原子力機構の価値 ~原子力の社会実装に向けて~

日刊工業新聞にて毎週火曜日連載中

041 スピン使った熱電素子

掲載日:2023年8月29日

先端基礎研究センター スピン−エネルギー科学研究グループ
マネージャー 家田 淳一

東京大学大学院博士課程、東北大学助教を経て、2010年に原子力機構へ。22年から先端基礎研究センターでスピン−エネルギー科学研究グループのマネージャーを務める。15年ドイツマインツ大学客員教授、20年に東北大学客員教授を兼務。専門は物性理論、スピントロニクス。

廃棄物廃熱を回収・活用

放射線に強い

あらゆるエネルギーの中で、最も身近な「熱」と最も便利な「電気」。その二つを結び付けるのが熱電素子である。これまで熱電素子は半導体を使うため放射線に弱かったが、日本原子力研究開発機構では半導体の代わりに、放射線に強い「スピン熱電素子」を利用することで、新しい熱電素子の開発に道を開いた。

熱はいたるところで発生するが、多くは廃熱として環境に捨てられる。とりわけ、原子力発電の使用済み核燃料は放射線と崩壊熱を放出し続けることから、その長期管理が重要な課題となる。

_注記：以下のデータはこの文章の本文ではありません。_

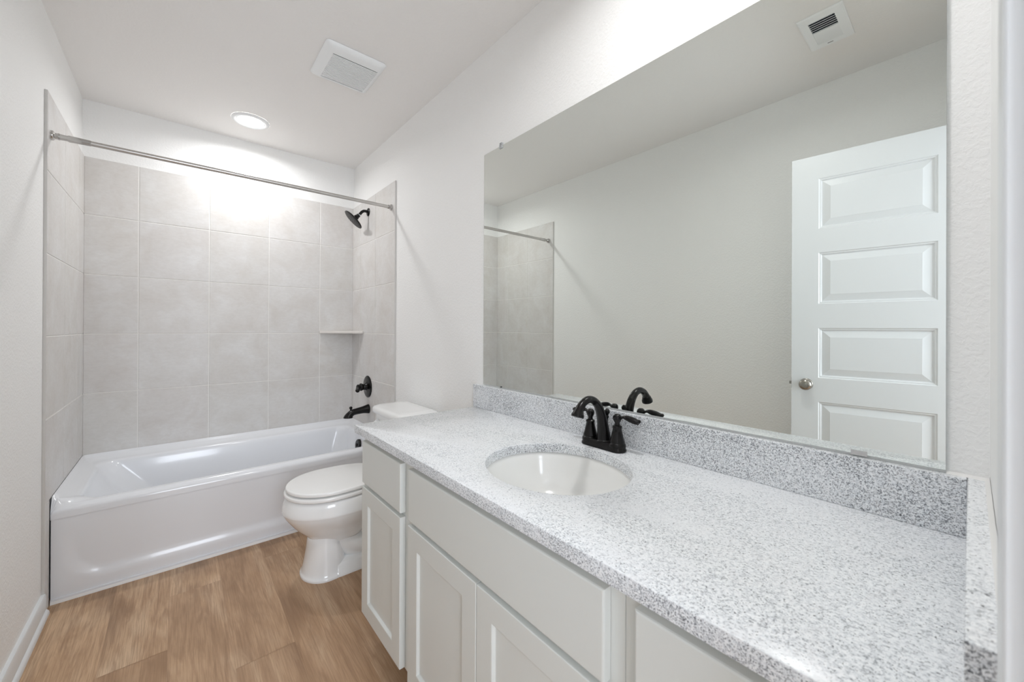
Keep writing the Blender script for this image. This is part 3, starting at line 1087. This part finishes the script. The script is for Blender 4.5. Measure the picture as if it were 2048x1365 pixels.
sink = thing('sink', 'white oval undermount sink set below the granite countertop', 'sink')
bm = bmesh.new()
prof = [(1.10, zb - 0.012), (1.10, zb - 0.0005), (1.035, zb - 0.0005), (1.015, zb - 0.006), (0.995, zb - 0.020), (0.95, zb - 0.055), (0.86, zb - 0.095), (0.70, zb - 0.124), (0.48, zb - 0.138), (0.25, zb - 0.144), (0.115, zb - 0.147), (0.112, zb - 0.150)]
loft(bm, [[Vector((SCX + SRX * k * math.cos(2 * PI * i / 96), SCY + SRY * k * math.sin(2 * PI * i / 96), z)) for i in range(96)] for k, z in prof], cap0=False)
obj('sink_bowl', bm, M_sink, sink, smooth=True, angle=70)
bm = bmesh.new()
lathe(bm, (SCX, SCY, zb - 0.1485), (0, 0, 1), [(0, 0.0205), (0.002, 0.0205), (0.003, 0.018), (0.006, 0.016), (0.007, 0.010), (0.007, 0)], 28)
obj('drain', bm, M_bronze, sink, smooth=True, angle=40)

# ================================================================== FAUCET
fa = thing('faucet', 'black two-handle centerset faucet behind the sink', 'faucet')
AX, AY = 1.452, -2.5535


def stadium(hx, hy, z, n=14):
    r = hx
    pts = []
    for s_, a0 in ((-1, PI), (1, 0)):
        for i in range(n + 1):
            a = a0 + PI * i / n
            pts.append(Vector((AX + r * math.cos(a), AY + s_ * (hy - r) + r * math.sin(a), z)))
    return pts


def stad(hx, hy, z, n=14):
    pts = []
    for s_ in (1, -1):
        a0 = 0 if s_ == 1 else PI
        for i in range(n + 1):
            a = a0 + PI * i / n
            pts.append(Vector((AX + hx * math.cos(a), AY + s_ * (hy - hx) + hx * math.sin(a), z)))
    return pts


bm = bmesh.new()
loft(bm, [stad(0.026, 0.079, HC + 0.0003), stad(0.0272, 0.080, HC + 0.003), stad(0.0268, 0.0798, HC + 0.006), stad(0.0250, 0.078, HC + 0.009), stad(0.0225, 0.0755, HC + 0.014), stad(0.0215, 0.0745, HC + 0.020),
          stad(0.019, 0.072, HC + 0.023), stad(0.012, 0.065, HC + 0.024)])
obj('base_plate', bm, M_bronze, fa, smooth=True, angle=50)
bm = bmesh.new()
P_ = [  # x, z, half width y, half depth
    (0.004, 0.018, 0.0235, 0.0260), (0.003, 0.026, 0.0220, 0.0235), (0.001, 0.045, 0.0200, 0.0200), (-0.004, 0.075, 0.0172, 0.0165), (-0.013, 0.106, 0.0150, 0.0140), (-0.027, 0.133, 0.0136, 0.0128),
    (-0.048, 0.152, 0.0122, 0.0115), (-0.073, 0.159, 0.0120, 0.0112), (-0.097, 0.153, 0.0120, 0.0112), (-0.114, 0.139, 0.0125, 0.0118), (-0.122, 0.126, 0.0145, 0.0140)]
P_ = catmull(P_, 5)
rings = []
for i, (x, z, hy, hd_) in enumerate(P_):
    a, b = P_[max(i - 1, 0)], P_[min(i + 1, len(P_) - 1)]
    d = Vector((b[0] - a[0], 0, b[1] - a[1])).normalized()
    w_ = Vector((d.z, 0, -d.x))
    rings.append([Vector((AX + x, AY, HC + z)) + Vector((0, hy * math.cos(q_), 0)) + w_ * (hd_ * math.sin(q_)) for q_ in (2 * PI * k / 28 for k in range(28))])
loft(bm, rings)
lathe(bm, (AX - 0.1215, AY, HC + 0.128), (-0.35, 0, -0.94), [(-0.004, 0.0145), (0.004, 0.0165), (0.008, 0.0185), (0.013, 0.0190), (0.0165, 0.0185), (0.0165, 0.012), (0.010, 0.0)], 28)
lathe(bm, (AX + 0.004, AY, HC + 0.016), (0, 0, 1), [(0, 0.0275), (0.004, 0.0275), (0.008, 0.0245), (0.010, 0.021)], 28)
obj('spout', bm, M_bronze, fa, smooth=True, angle=45)
for s_ in (1, -1):
    HY = AY + s_ * 0.0515
    bm = bmesh.new()
    lathe(bm, (AX, HY, HC + 0.014), (0, 0, 1), [(0, 0.0265), (0.006, 0.0262), (0.010, 0.0245), (0.012, 0.0225), (0.015, 0.0232), (0.018, 0.0222), (0.030, 0.0185), (0.045, 0.0150), (0.056, 0.0132), (0.058, 0.0146), (0.062, 0.0146),
                                                (0.064, 0.0125), (0.066, 0.0085), (0.072, 0.0075), (0.076, 0.0095), (0.082, 0.0125), (0.088, 0.0135), (0.094, 0.0120), (0.099, 0.007), (0.100, 0)], 28)
    h_ = obj('handle_base', bm, M_bronze, fa, smooth=True, angle=45)
    bm = bmesh.new()
    lp = catmull([(0, 0.102, 0.0045), (s_ * 0.012, 0.103, 0.0050), (s_ * 0.022, 0.107, 0.0055), (s_ * 0.034, 0.107, 0.0090), (s_ * 0.052, 0.104, 0.0108), (s_ * 0.066, 0.101, 0.0102), (s_ * 0.070, 0.1005, 0.0090), (s_ * 0.0755, 0.100, 0.0100), (s_ * 0.078, 0.0978, 0.005)], 4)
    ks = 0.86 if s_ == 1 else 0.97
    tube(bm, [(AX, HY + a * ks, HC + b) for a, b, c_ in lp], [c_ * 1.08 for a, b, c_ in lp], 16, flat=(1.0, 0.78))
    obj('lever', bm, M_bronze, fa, smooth=True, angle=50)
bm = bmesh.new()
lathe(bm, (AX + 0.0195, AY, HC + 0.018), (0, 0, 1), [(0, 0.0035), (0.070, 0.0035), (0.072, 0.0055), (0.078, 0.0055), (0.080, 0.004), (0.084, 0.006), (0.090, 0.0088), (0.096, 0.0080), (0.101, 0.004), (0.102, 0)], 18)
obj('lift_rod', bm, M_bronze, fa, smooth=True, angle=50)

# ================================================================== MIRROR
mi = thing('wall_mirror', 'large frameless rectangular mirror on the wall above the vanity', 'mirror')
MY0, MY1, MZ0, MZ1 = -1.8200, -3.2785, 0.9300, 2.0076
bm = bmesh.new()
fs = box(bm, (W - 0.0055, MY1, MZ0), (W - 0.0005, MY0, MZ1), 1)
fs[5].material_index = 0
obj('mirror_glass', bm, [M_mirror, M_glass_edge], mi)
# box faces: index 5 is the -x face
for yy_ in (-1.947,):
    bm = bmesh.new()
    box(bm, (W - 0.0095, yy_ - 0.010, MZ1 - 0.012), (W - 0.0058, yy_ + 0.010, MZ1 + 0.004))
    box(bm, (W - 0.0095, yy_ - 0.008, MZ1 + 0.0012), (W - 0.0006, yy_ + 0.008, MZ1 + 0.013))
    lathe(bm, (W - 0.0095, yy_, MZ1 + 0.008), (-1, 0, 0), [(0, 0.0030), (0.0015, 0.0025), (0.0015, 0)], 12)
    o = obj('mirror_clip', bm, M_clear, mi, bevel=0.0008)
    o['label'] = 'clear plastic mirror clip on top edge'
for yy_ in (-1.955, -3.156):
    bm = bmesh.new()
    if yy_ > -2:
        box(bm, (W - 0.0085, yy_ - 0.003, MZ0 - 0.002), (W - 0.0057, yy_ + 0.003, MZ0 + 0.003))
        o = obj('mirror_clip', bm, M_dark, mi)
    else:
        box(bm, (W - 0.0075, yy_ - 0.013, MZ0 - 0.003), (W - 0.0057, yy_ + 0.013, MZ0 + 0.007))
        o = obj('mirror_clip', bm, M_chrome, mi)

# ================================================================== CEILING FITTINGS
def downlight(LX, LY, watts, label):
    dl = thing('ceiling_light', label, 'ceiling light', 'round recessed ceiling lights')
    n = 56

    def ring(r, z):
        return [Vector((LX + r * math.cos(2 * PI * i / n), LY + r * math.sin(2 * PI * i / n), z)) for i in range(n)]
    bm = bmesh.new()
    loft(bm, [ring(r, z) for r, z in ((0.072, H - 0.0070), (0.077, H - 0.0055), (0.083, H - 0.0105), (0.090, H - 0.0105), (0.101, H - 0.0035), (0.102, H - 0.0004))], cap0=False, cap1=False)
    obj('trim_ring', bm, M_plastic, dl, smooth=True, angle=50)
    bm = bmesh.new()
    loft(bm, [ring(r, z) for r, z in ((0.0725, H - 0.0060), (0.070, H - 0.0085), (0.055, H - 0.0100), (0.02, H - 0.0105))], cap0=False)
    obj('lens', bm, M_lens, dl, smooth=True, angle=50)
    area_light('downlight_beam', (LX, LY, H - 0.012), (0, 0, 0), 0.13, 0.13, watts, (0.99, 0.995, 1.0), 'DISK', math.radians(165))


downlight(0.767, -0.345, TUB_LAMP_WATTS, 'round recessed ceiling light glowing over the tub')
downlight(1.02, -2.78, VANITY_LAMP_WATTS, 'round recessed ceiling light over the vanity counter')

fan = thing('exhaust_fan', 'square white bathroom exhaust fan grille on the ceiling', 'exhaust fan')
EX0, EX1, EY0, EY1 = 0.928, 1.210, -1.426, -1.118
GX0, GX1, GY0, GY1 = 0.972, 1.186, -1.366, -1.150
bm = bmesh.new()
zo, zi = H - 0.0005, H - 0.022


def rr(g, z):
    return rrect(EX0 + g, EX1 - g, EY0 + g, EY1 - g, 0.018, z, 5, 6)


outer = [rr(0.002, zo), rr(0.000, H - 0.004), rr(0.004, H - 0.011), rr(0.014, H - 0.018), rr(0.026, H - 0.0215)]
n = len(outer[0])
inner = [rrect(GX0, GX1, GY0, GY1, 0.002, zi, 5, 6), rrect(GX0 + 0.001, GX1 - 0.001, GY0 + 0.001, GY1 - 0.001, 0.002, H - 0.003, 5, 6)]
loft(bm, outer + inner, cap0=False, cap1=False)
NS = 20
for i in range(1, NS):
    yc_ = GY0 + (GY1 - GY0) * i / NS
    box(bm, (GX0, yc_ - 0.0037, H - 0.0215), (GX1, yc_ + 0.0037, H - 0.0195))
obj('grille_cover', bm, M_plastic, fan, smooth=True, angle=40)
obj('fan_dark_backing', B(((GX0 + 0.0012, GY0 + 0.0012, H - 0.0040), (GX1 - 0.0012, GY1 - 0.0012, H - 0.0008))), M_dark, fan)  # dark plate painted as the shade inside the fan

reg = thing('air_register', 'white rectangular ceiling air register seen in the mirror', 'vent')
QX0, QX1, QY0, QY1 = 0.350, 0.612, -2.977, -2.822
HX0, HX1, HY0, HY1 = 0.392, 0.572, -2.944, -2.855
bm = bmesh.new()
ou = [[Vector((x, y, z)) for x, y in ((QX0 + g, QY0 + g), (QX1 - g, QY0 + g), (QX1 - g, QY1 - g), (QX0 + g, QY1 - g))] for g, z in ((0, H - 0.0004), (0.001, H - 0.004), (0.006, H - 0.007))]
ou += [[Vector((x, y, z)) for x, y in ((HX0, HY0), (HX1, HY0), (HX1, HY1), (HX0, HY1))] for z in (H - 0.009, H - 0.001)]
loft(bm, ou, cap0=False, cap1=False)
NL = 12
pit = (HX1 - HX0) / NL
for i in range(NL):
    xc_ = HX0 + pit * (i + 0.5)
    sgn = 1 if i >= NL // 2 else -1
    # blades tilt away from the centre, so one half shows its gaps and the other closes up
    a_ = math.radians(38) * sgn
    ln = 0.0058 if sgn > 0 else 0.0064
    dx, dz = ln * math.cos(a_), ln * math.sin(a_)
    p = [Vector((xc_ - dx, HY0, H - 0.0060 + dz)), Vector((xc_ + dx, HY0, H - 0.0060 - dz)), Vector((xc_ + dx, HY0, H - 0.0035 - dz)), Vector((xc_ - dx, HY0, H - 0.0035 + dz))]
    loft(bm, [p, [v_ + Vector((0, HY1 - HY0, 0)) for v_ in p]])
obj('louver_face', bm, M_plastic, reg)
obj('duct_dark_backing', B(((HX0 + 0.0005, HY0 + 0.0005, H - 0.0015), (HX1 - 0.0005, HY1 - 0.0005, H - 0.0004))), M_duct_shade, reg)  # thin dark sheet in place of the unlit duct above the blades
obj('damper_lever', B(((0.374, -2.906, H - 0.009), (0.3765, -2.886, H - 0.0072))), M_dark, reg)


# ================================================================== put each Empty at its thing's base
def rebase(root):
    xs, ys, zs = [], [], []
    for c_ in root.children:
        for v_ in c_.data.vertices:
            xs.append(v_.co.x); ys.append(v_.co.y); zs.append(v_.co.z)
    base = Vector(((min(xs) + max(xs)) / 2, (min(ys) + max(ys)) / 2, min(zs)))
    root.location = base
    for c_ in root.children:
        c_.location = -base


bpy.context.view_layer.update()
for r_ in THINGS:
    if 'base' in r_:
        del r_['base']
    rebase(r_)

一方、もし、その熱を電気に転換し利用する手だてがあれば、長期間動作する極めて安定な電源として「再資源化」できる。

熱を電気に転換する熱電素子は通常、異なる半導体を接合した構造(熱電対)が用いられる。しかし、半導体は高エネルギーの放射線に弱い。

このため、熱電素子に利用できる放射性同位体は、遮蔽が容易なアルファ粒子のみを放出する核種に限られていた。

スピンに着目

これを克服するため、私たちは電子がもつ磁気の性質「スピン」に着目した。スピントロニクス素子は省エネルギー性に優れるだけでなく、放射線にも強く、小型人工衛星や旅客機にすでに実装されている。

私たちは半導体の代わりに磁性体(磁石)と金属を接合させた「スピン熱電素子」を利用することで、放射線に対する弱点を回避する方法を考案した。

けれども、スピン熱電素子を原子力分野に応用した先行研究がなかったため、私たちは評価方法から検討を始めた。加速器と放射光を用いた解析により高エネルギーの放射線に対する耐性を明らかにし、放射線耐性を持つ熱電素子開発の端緒を開いた。

太陽光の届かない宇宙空間で唯一頼りに出来る電源が、放射性同位体の熱を電力に変えて出力する原子力電池だ。米国の火星探査機にもすでに搭載されている。

選択肢広がる

その熱源となる放射性同位体には一定期間、崩壊熱を出し続けるプルトニウムが使われているが、それにはさまざまな制約があり、確保も難しい。

スピン熱電素子を使えば、熱源としての放射性同位体の選択肢は大きく広がる。今後はさらに研究を積み重ね、放射性廃棄物の廃熱を回収し、安全に活用する新技術へ結びつけたい。